I took a sip, and immediately knew that I liked New Zealand very, very much. I also knew that I would never really enjoy Starbucks’ coffee ever again. This flat white was a revaluation — smooth where Starbucks’ was harsh, rich where the latte was bitter. It was the first of several flat whites I had that day. I used jet lag as an excuse; I told myself that I’d need the caffeine to help me get up Queen Street (that one’s not as unreasonable as it might sound — the top end, as you approach Karangahape Road, is damn near vertical). But all I was doing was justifying my fix. I wanted flat whites. Lots of them.

I was back in the US for nearly six months, and I didn’t get a good latte once. I tried Starbucks, but it wasn’t the same any more. The milk wasn’t velvety and soft, but viciously scalding. The espresso wasn’t rich and creamy, but burnt and bitter and harsh. It was coffee, but barely.

And so , in 2009, I moved to New Zealand to live, and, shortly after arriving, I found myself in the Duck’s Crossing café in Warkworth, drinking an impossibly perfect flat white — smooth, rich, right. The sign outside the café said “Gravity Coffee;” when I saw bags of the beans — whole beans, no less — on sale. 200g would cost me about seven dollars — I was sold.

The coffee I plunged in my press pot was every bit as rich and delicious as the espresso I’d tasted at the café. I was happy.

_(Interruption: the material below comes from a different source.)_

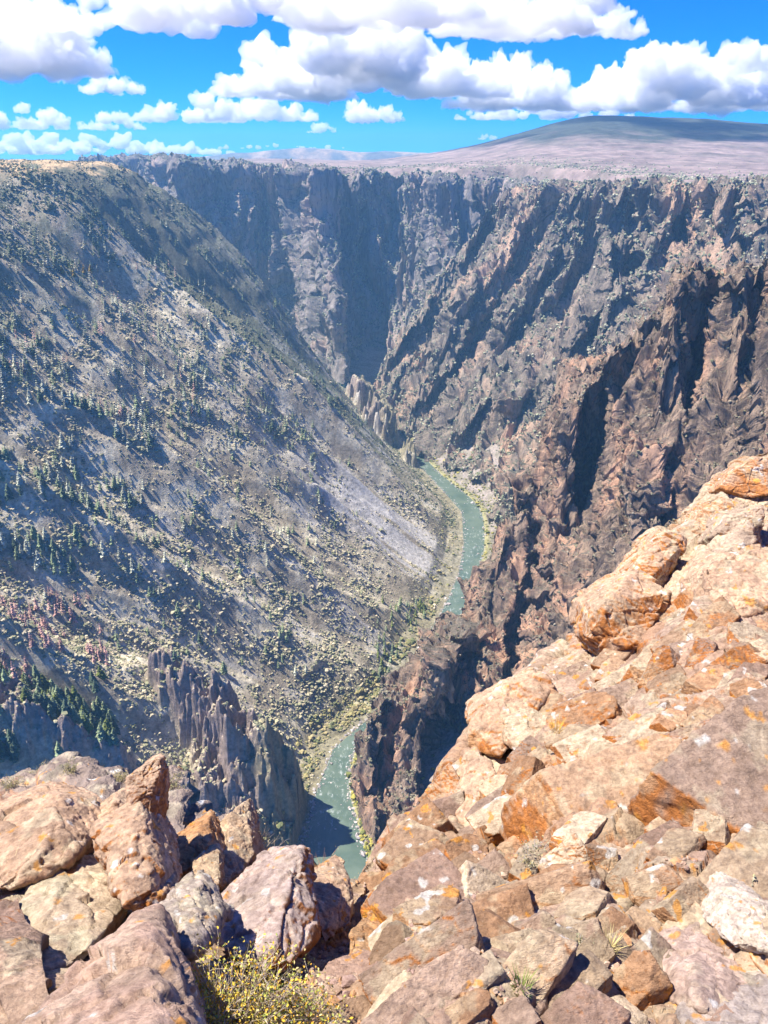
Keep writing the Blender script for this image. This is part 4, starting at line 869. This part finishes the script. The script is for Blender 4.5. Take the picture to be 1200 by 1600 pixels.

But could it last? The Duck’s Crossing, for all its wonders, was but one café, one source. On the one hand, it was entirely possible that this was the standard, the benchmark, for coffee across New Zealand. On the other, it could just as easily be the only place in the country that knew what it was doing behind a Gaggia.

Research was in order, and, one by one, I tried each and every café in town. They were all, each one of them, good. They were very good. I tried further afield, in Matakana, in Orewa. Coffee was consistently, reliably, wonderful.

It seems to make no difference here whether you try a smart-looking restaurant like the Cornwall Park Restaurant, at the foot of One Tree Hill, where I enjoyed a creamily excellent flat white a week or so ago, or a coffee shop attached to a tourist trap — in fact, ask Debbie or Daughter where the very best coffee of all is to be found, and they’ll both tell you that the café of the Bird Gardens in Katikati, between Waihi and Tauranga in the Bay of Plenty, made the finest flat white any of us has ever tasted. And who am I to argue? The coffee I have found in every café I have visited, North Island and South, has been outstanding, consistently and reliably. This, it would appear, is a country that just gets coffee.